(Excerpt from a dataset)
%%

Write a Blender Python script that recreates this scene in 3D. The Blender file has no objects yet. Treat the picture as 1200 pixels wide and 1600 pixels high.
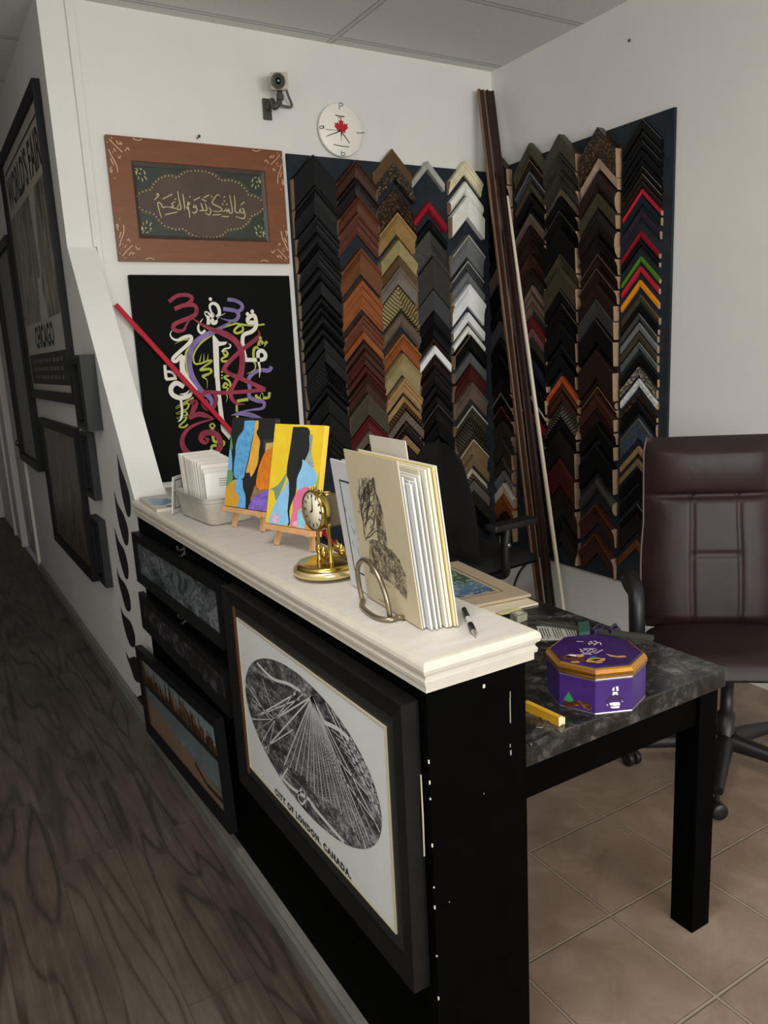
import bpy, bmesh, math, random
from mathutils import Vector, Matrix
from mathutils.geometry import tessellate_polygon
random.seed(7)
SC = bpy.context.scene
COL = SC.collection
PI = math.pi
# ------------------------------------------------------------------ camera
YAW, PITCH, ROLL, FPX = math.radians(30.65), math.radians(-11.68), math.radians(-2.88), 1209.0
CAM = Vector((0, 0, 1.55))
cf = Vector((math.sin(YAW)*math.cos(PITCH), math.cos(YAW)*math.cos(PITCH), math.sin(PITCH)))
r0 = Vector((math.cos(YAW), -math.sin(YAW), 0)); u0 = r0.cross(cf)
cr = r0*math.cos(ROLL) + u0*math.sin(ROLL); cu = -r0*math.sin(ROLL) + u0*math.cos(ROLL)
def ray(x, y): return cr*((x-600)/FPX) - cu*((y-800)/FPX) + cf
def onX(x, y, v): d = ray(x, y); return CAM + d*((v-CAM.x)/d.x)
def onY(x, y, v): d = ray(x, y); return CAM + d*((v-CAM.y)/d.y)
def onZ(x, y, v): d = ray(x, y); return CAM + d*((v-CAM.z)/d.z)
cd = bpy.data.cameras.new('camera'); cam = bpy.data.objects.new('camera', cd); COL.objects.link(cam)
cam.matrix_world = Matrix.Translation(CAM) @ Matrix((cr, cu, -cf)).transposed().to_4x4()
cd.sensor_fit = 'VERTICAL'; cd.sensor_height = 32; cd.lens = FPX*32/1600; cd.clip_start = .02
SC.camera = cam
# ------------------------------------------------------------------ room constants
XW, YB, XR, ZC = .67, 3.72, 3.05, 3.06      # corridor wall face, back wall, right wall, ceiling
CT = 1.045                                   # counter top
TT = .737                                    # table top
# ------------------------------------------------------------------ mesh builder
class MB:
    def __init__(s): s.v = []; s.f = []; s.m = []; s.sm = []
    def add(s, vs, fs, mi=0, smooth=False):
        b = len(s.v); s.v += [Vector(p) for p in vs]
        for f in fs: s.f.append([b+i for i in f]); s.m.append(mi); s.sm.append(smooth)
    def box(s, a, b, mi=0, M=None, bev=0):
        x0,y0,z0 = [min(p,q) for p,q in zip(a,b)]; x1,y1,z1 = [max(p,q) for p,q in zip(a,b)]
        if bev > 0:
            bm = bmesh.new(); bmesh.ops.create_cube(bm, size=1)
            for v in bm.verts: v.co = Vector(((x0+x1)/2+v.co.x*(x1-x0), (y0+y1)/2+v.co.y*(y1-y0), (z0+z1)/2+v.co.z*(z1-z0)))
            bmesh.ops.bevel(bm, geom=list(bm.edges), offset=bev, segments=2, affect='EDGES', profile=.5)
            bm.verts.index_update()
            vs = [v.co.copy() for v in bm.verts]; fs = [[v.index for v in f.verts] for f in bm.faces]; bm.free()
        else:
            vs = [Vector(p) for p in ((x0,y0,z0),(x1,y0,z0),(x1,y1,z0),(x0,y1,z0),(x0,y0,z1),(x1,y0,z1),(x1,y1,z1),(x0,y1,z1))]
            fs = [(0,3,2,1),(4,5,6,7),(0,1,5,4),(1,2,6,5),(2,3,7,6),(3,0,4,7)]
        if M: vs = [M @ v for v in vs]
        s.add(vs, fs, mi)
    def prism(s, poly, ext, mi=0):
        # poly: 3D points (planar), ext: extrusion vector
        n = len(poly); P = [Vector(p) for p in poly]; e = Vector(ext)
        tri = tessellate_polygon([P])
        vs = P + [p+e for p in P]
        fs = [tuple(t) for t in tri] + [tuple(n+i for i in t[::-1]) for t in tri]
        fs += [(i, (i+1) % n, n+(i+1) % n, n+i) for i in range(n)]
        s.add(vs, fs, mi)
    def poly(s, pts, mi=0):
        P = [Vector(p) for p in pts]
        s.add(P, [tuple(t) for t in tessellate_polygon([P])], mi)
    def tube(s, pts, r, mi=0, n=8, closed=False, caps=True):
        P = [Vector(p) for p in pts]; m = len(P); rs = r if isinstance(r, (list, tuple)) else [r]*m
        vs = []; up = None
        for i in range(m):
            if closed: t = P[(i+1) % m]-P[i-1]
            else: t = P[min(i+1, m-1)]-P[max(i-1, 0)]
            t.normalize()
            if up is None:
                up = Vector((0,0,1)) if abs(t.z) < .9 else Vector((1,0,0))
            a = t.cross(up)
            if a.length < 1e-5: a = t.cross(Vector((0,1,0)))
            a.normalize(); b = a.cross(t).normalized(); up = b
            for k in range(n):
                an = 2*PI*k/n; vs.append(P[i] + (a*math.cos(an)+b*math.sin(an))*rs[i])
        fs = []
        for i in range(m if closed else m-1):
            j = (i+1) % m
            for k in range(n): fs.append((i*n+k, i*n+(k+1) % n, j*n+(k+1) % n, j*n+k))
        s.add(vs, fs, mi, True)
        if caps and not closed:
            s.add(vs[:n], [tuple(range(n))[::-1]], mi); s.add(vs[-n:], [tuple(range(n))], mi)
    def lathe(s, prof, c=(0,0,0), n=32, mi=0, M=None, smooth=True, cap=True):
        vs = []; c = Vector(c)
        for r, z in prof:
            for k in range(n):
                a = 2*PI*k/n; vs.append(Vector((r*math.cos(a), r*math.sin(a), z)))
        vs = [(M @ v if M else v)+c for v in vs]
        fs = []
        for i in range(len(prof)-1):
            for k in range(n): fs.append((i*n+k, i*n+(k+1) % n, (i+1)*n+(k+1) % n, (i+1)*n+k))
        s.add(vs, fs, mi, smooth)
        if cap: s.add(vs[:n], [tuple(range(n))[::-1]], mi); s.add(vs[-n:], [tuple(range(n))], mi)
    def ball(s, c, r, mi=0, n=10):
        prof = [(max(r*math.sin(PI*i/6), r*.02), -r*math.cos(PI*i/6)) for i in range(7)]
        s.lathe(prof, c, n, mi)
    def ribbon(s, pts, w, mi=0, off=0.0, taper=False, n=4):
        # flat stroke in the local uv plane at height off
        P = smooth2(pts, n) if n > 1 else [Vector(p) for p in pts]
        m = len(P); vs = []
        for i in range(m):
            t = (P[min(i+1, m-1)]-P[max(i-1, 0)]); t.normalize() if t.length > 1e-9 else None
            k = 1.0
            if taper:
                q = i/max(m-1, 1); k = min(1, .15+4*min(q, 1-q)) if taper is True else (min(1, .1+2.5*q) if taper == 's' else min(1, .1+2.5*(1-q)))
            nn = Vector((-t.y, t.x))*w*.5*k
            vs += [Vector((P[i].x+nn.x, P[i].y+nn.y, off)), Vector((P[i].x-nn.x, P[i].y-nn.y, off))]
        s.add(vs, [(2*i+1, 2*i+3, 2*i+2, 2*i) for i in range(m-1)], mi)
    def text(s, body, M, size, mi=0, align='CENTER', sx=1.0, off=0.0, bold=0.0, sp=1.0):
        c = bpy.data.curves.new('t', 'FONT'); c.body = body; c.size = size; c.align_x = align; c.offset = bold; c.resolution_u = 3; c.space_character = sp
        o = bpy.data.objects.new('t', c); COL.objects.link(o)
        me = bpy.data.meshes.new_from_object(o.evaluated_get(bpy.context.evaluated_depsgraph_get()))
        vs = [M @ Vector((v.co.x*sx, v.co.y, off)) for v in me.vertices]; fs = [tuple(p.vertices) for p in me.polygons]
        s.add(vs, fs, mi)
        bpy.data.objects.remove(o); bpy.data.meshes.remove(me); bpy.data.curves.remove(c)
def smooth2(pts, n=4):
    P = [Vector((p[0], p[1])) for p in pts]
    if len(P) < 3: return P
    out = []
    for i in range(len(P)-1):
        p0, p1, p2, p3 = P[max(i-1, 0)], P[i], P[i+1], P[min(i+2, len(P)-1)]
        for k in range(n):
            t = k/n; t2 = t*t; t3 = t2*t
            out.append(.5*((2*p1)+(p2-p0)*t+(2*p0-5*p1+4*p2-p3)*t2+(3*p1-p0-3*p2+p3)*t3))
    out.append(P[-1]); return out
def smooth3(pts, n=6):
    P = [Vector(p) for p in pts]
    out = []
    for i in range(len(P)-1):
        p0, p1, p2, p3 = P[max(i-1, 0)], P[i], P[i+1], P[min(i+2, len(P)-1)]
        for k in range(n):
            t = k/n; t2 = t*t; t3 = t2*t
            out.append(.5*((2*p1)+(p2-p0)*t+(2*p0-5*p1+4*p2-p3)*t2+(3*p1-p0-3*p2+p3)*t3))
    out.append(P[-1]); return out
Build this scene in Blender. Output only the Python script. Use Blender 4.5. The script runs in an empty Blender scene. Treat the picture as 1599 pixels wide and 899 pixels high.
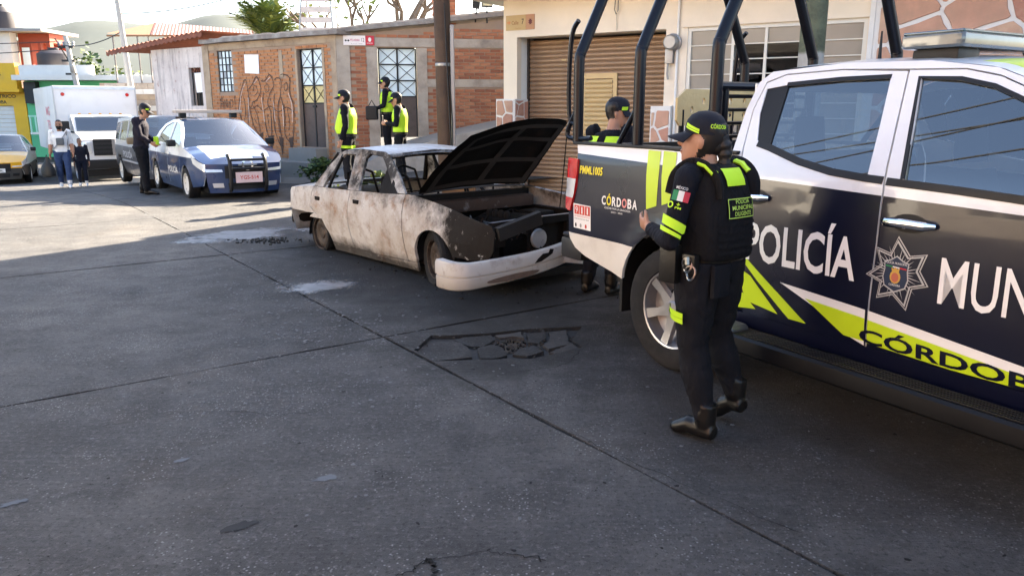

%%

▶ _WHAT IS EXPECTED_: Look above for every line with the word "pixels" and copy it.

▶ _SOLUTION BELOW_:
Write a Blender Python script that recreates this scene in 3D. The Blender file has no objects yet. Treat the picture as 1200 pixels wide and 1600 pixels high.
Build this scene in Blender. Output only the Python script. Use Blender 4.5. The script runs in an empty Blender scene. Treat the picture as 1599 pixels wide and 899 pixels high.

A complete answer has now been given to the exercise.